8. Apply for a Mortgage
Once you have a final offer, you’ll need to secure the financing for which you’ve already been preapproved. For this, you’ll need to provide additional documentation (for you and your partner if you’re not buying the house on your own), including pay stubs, tax returns, and a copy of the signed purchase agreement. You can make this process go more smoothly by having all documentation ready and by not taking on any new credit between preapproval and the home purchase.
If you expect interest rates to rise before you close on the sale, you might consider locking in your interest rate at the time of application.
9. Prepare for Closing On Your Home
Closing is the final step in the home buying process, in which you and the sellers sign paperwork and finalize the transaction, and you finally get the keys to your new home. Before the closing, your lender will give you a final closing disclosure form, which clearly outlines your mortgage fees and the terms of your loan.

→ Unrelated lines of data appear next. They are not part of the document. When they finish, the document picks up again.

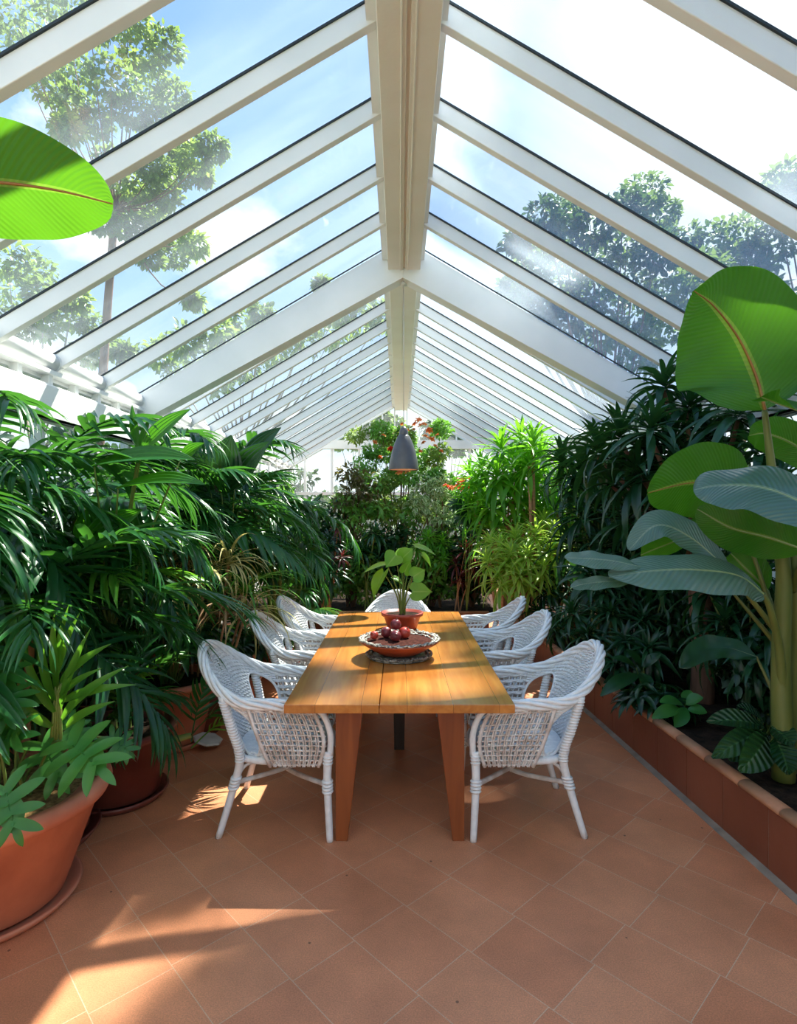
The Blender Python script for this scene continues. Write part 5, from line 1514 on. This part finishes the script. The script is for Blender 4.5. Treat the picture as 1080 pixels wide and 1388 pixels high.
A = [(475, 590, 10), (490, 580, 11), (505, 575, 9), (520, 566, 9), (460, 597, 9), (535, 575, 10), (480, 600, 9), (500, 595, 11), (520, 590, 11)]
tree('green tree outside seen through the left half of the far gable', (-1.8, 24, -.1), px_clumps(A, 24, 1, 7), .30, 160, [M['tree_light'], M['tree']], M['bark_pale'], .15, seed=7)
A = [(586, 580, 12), (600, 592, 12), (615, 590, 11), (628, 597, 10), (640, 600, 9), (595, 605, 12), (620, 606, 12), (575, 600, 8)]
tree('dark tree outside seen through the right half of the far gable', (1.9, 24, -.1), px_clumps(A, 24, 1, 8), .30, 160, [M['tree_dark'], M['tree']], M['bark_pale'], .15, seed=8)

# hedges round the house
hm = shrub_mesh('foliage', M['tree_dark'], rnd_clumps(26, 0, 0, 1.5, 1.2, .8, 1.35, .5, 31), 110, .24, .5, 32)
hb = B()
for c in rnd_clumps(26, 0, 0, 1.5, 1.2, .8, 1.35, .5, 31)[::2]:
    hb.tube(smoothpath([(0, 0, -.2), (c[0] * .3, c[1] * .3, c[2] * .5), c[:3]], 6), .03, 5, cap=False)
hbm = hb.mesh('branches', M['bark'])
def hedge(x, y, rz, sc, label, group):
    t = thing('hedge_shrub', label, 'shrub', (x, y, -.12), rz, group)
    link('foliage', hm, t); link('branches', hbm, t); t.scale = sc
for k in range(8):
    hedge(-5.2 - .3 * (k % 2), 1.0 + 2.1 * k, PI / 2 + .3 * k, (1, 1, 1.0), 'garden hedge shrub outside the left glass wall', 'hedge outside the left wall')
    hedge(5.4 + .3 * (k % 2), 1.0 + 2.1 * k, PI / 2 + .3 * k, (1, 1, .9), 'garden hedge shrub outside the right glass wall', 'hedge outside the right wall')
for k in range(6):
    hedge(-5.5 + 2.2 * k, 19 + .4 * (k % 2), .3 * k, (1, 1, 1.1), 'garden hedge shrub outside beyond the far gable', 'hedge beyond the far gable')


# unseen tall tree added outside right, crown clumps laid out to shade the floor
def shade_clump(x, y, z, rad, H):
    k = (H - z) / SUN.z
    return (x + SUN.x * k, y + SUN.y * k, H, rad)
r = np.random.default_rng(77)
cl = []
for gx_ in np.arange(-.25, 5.2, .50):
    for gy_ in np.arange(-.9, 6.6, .52):
        x, y = gx_ + r.uniform(-.12, .12), gy_ + r.uniform(-.12, .12)
        if y > 2.45 and x < .62: continue
        if y > 5.0 and x < 1.9: continue
        if abs(x - 1.12) < .62 and abs(y - 1.52) < .60: continue      # gap left to let sun onto the upright banana leaf
        if r.random() < .02: continue
        cl.append(shade_clump(x, y, .4, r.uniform(.38, .50), r.uniform(19.0, 21.5)))
cl += [shade_clump(x, 2.30, .4, .42, 20 + .3 * math.sin(9 * x)) for x in np.arange(-.15, 1.2, .33)]
cl += [shade_clump(-.85, 3.2, .85, .40, 20), shade_clump(-.60, 3.3, .85, .32, 20.5)]  # extra clumps added to shade the nearest left chair
tree('very tall unseen tree added outside on the right, its crown shaped to shade the floor', (17.0, 9.0, -.1), cl, .22, 190, [M['tree'], M['tree_dark']], M['bark'], .40, .7, seed=9)
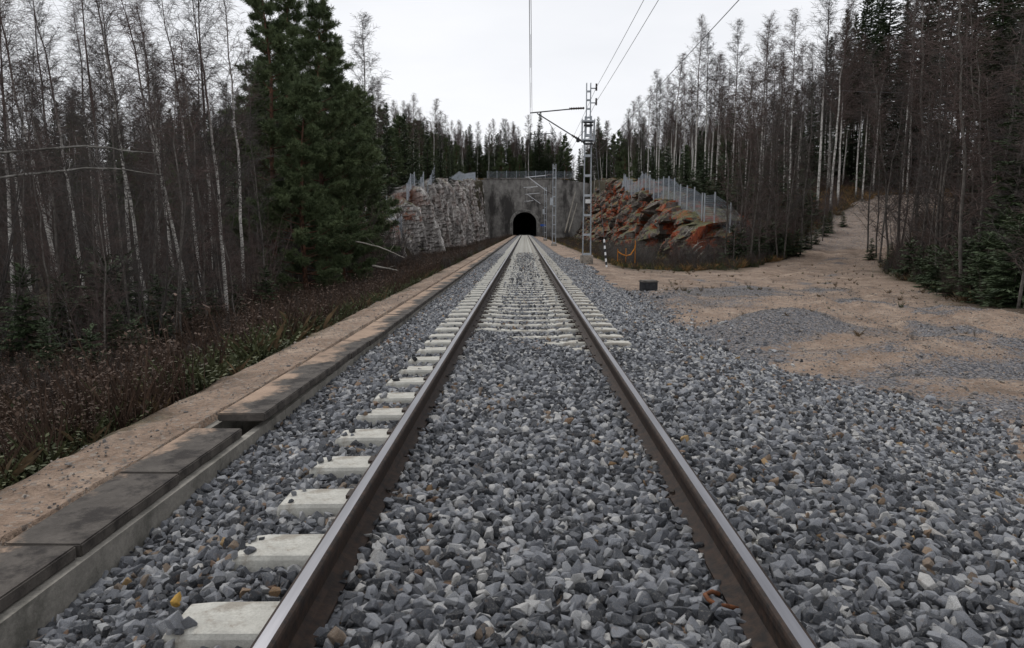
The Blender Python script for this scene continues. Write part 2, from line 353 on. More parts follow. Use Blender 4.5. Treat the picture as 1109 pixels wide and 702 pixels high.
def ground(x, y):
    x = np.asarray(x, float); y = np.asarray(y, float); x, y = np.broadcast_arrays(x, y)
    n = fbm(x*.12, y*.12, 0, 3)-.5; nf = fbm(x*.9, y*.9, 0, 9)-.5; nff = fbm(x*4, y*4, 0, 19, 3)-.5
    # left
    zl = np.interp(-x, [2.44, 2.95, 3.3, 4.2, 5.5, 8, 14, 40, 300], [-.212, -.24, -.42, -.85, -1.25, -1.6, -1.6, -1.2, 3])
    zl = zl + n*sstep(5, 12, -x)*.8 + nf*sstep(3, 5, -x)*.25 + nff*.035 + (fbm(x*9, y*9, 0, 23, 3)-.5)*.07*sstep(2.5, 2.65, -x) + .03*sstep(2.48, 2.6, -x)*(1-sstep(2.7, 2.95, -x))*(vnoise(x, y*1.7, 0, 24))
    xf = np.interp(y, LPATH[:, 1], -LPATH[:, 0])
    zh = np.interp(y, LHX, LHZ)+n*1.2+sstep(15, 60, -x)*1.5
    wl = sstep(xf+.5, xf+1.8, -x)*sstep(62, 66, y)
    zl = zl*(1-wl)+zh*wl
    # right
    zr = np.interp(x, [2, 2.8, 3.4, 5, 8, 15, 40, 300], [-.9, -.8, -.72, -.72, -.8, -.8, .8, 6]) + nf*.12*sstep(3, 6, x) + nff*.085
    zr = zr + mound(x, y, 4.9, 14.4, 2.5, .95, .38, .95)+mound(x, y, 6.0, 11.2, 2.0, .7, .24, .3)+mound(x, y, 3.9, 20.5, .7, 2.5, .2)+mound(x, y, 8.6, 12.5, 2.6, .9, .2, .2)+mound(x, y, 7.2, 19, 2.6, 1.4, .25, -.4)+mound(x, y, 5, 25, 1.6, 2.2, .25)+mound(x, y, 11, 17, 2.4, 1.2, .2, .5)
    for pl, dp in ((RUT, .07), (RUT2, .05)):
        q, _ = roadinfo(x, y, pl); zr = zr - dp*np.exp(-((q-.85)/.22)**2) + dp*.5*np.exp(-((q-.4)/.2)**2) + dp*.4*np.exp(-((q-1.3)/.2)**2)
    shoulder = sstep(24, 30, y)*(1-sstep(3.6, 5.6, x))
    zr = zr*(1-shoulder)+(-.52+nff*.05)*shoulder
    zr = zr - sstep(36, 46, y)*sstep(4.5, 7, x)*.45*(1-sstep(9, 12, x))
    xf = np.interp(y, RPATH[3:, 1], RPATH[3:, 0])
    zh = np.interp(y, RHX, RHZ)+n*.4*sstep(12, 20, x)+sstep(22, 60, x)*2.0
    wr = sstep(xf+3.4, xf+5.4, x)*sstep(41, 44.5, y)
    zr = zr*(1-wr)+zh*wr
    rd, rz = roadinfo(x, y); w = 1-sstep(2.6, 6.5, rd)
    zr = zr*(1-w)+(rz+nf*.12+nff*.04-.08*np.exp(-((np.abs(rd)-.8)/.3)**2))*w*1.0
    z = np.where(x < 0, zl, zr)
    # behind the portal the hill closes over the track
    hi = np.interp(y, LHX, LHZ)+n*1.0
    c = sstep(200.9, 201.6, y)*(1-sstep(11, 15, np.abs(x)))
    z = z*(1-c)+hi*c
    # room for ballast and trough
    core = ((x > -2.43) & (x < 2.4) & (y < 201)); z = np.where(core, -.95, z)
    return z
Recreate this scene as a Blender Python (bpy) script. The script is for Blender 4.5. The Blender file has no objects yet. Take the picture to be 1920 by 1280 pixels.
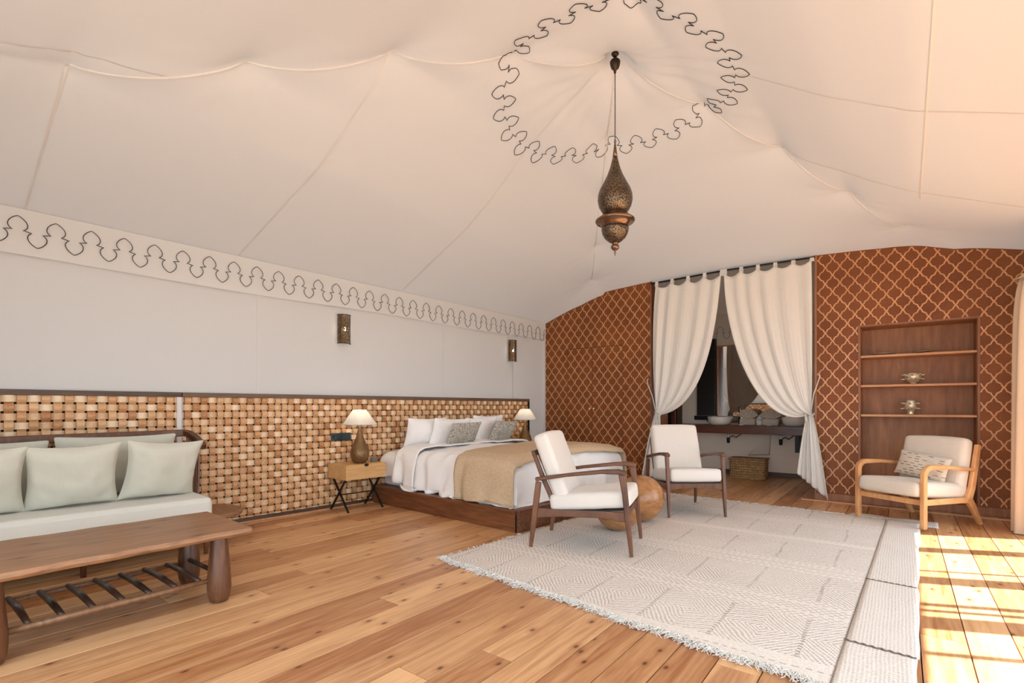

There are also several closing costs that homebuyers typically are required to pay, including taxes, loan-related fees, and fees for a title search, which ensures the house is not encumbered by debt. These can amount to about 3%-6% of the cost of your house, but some programs allow you to roll the cost into the loan amount.
Buying a home is a huge decision and one that you shouldn’t rush—three-quarters of recent homebuyers have at least one regret about the home they bought, according to Zillow. By following the steps above, you can avoid such a fate and be confident in realizing your own dream of homeownership.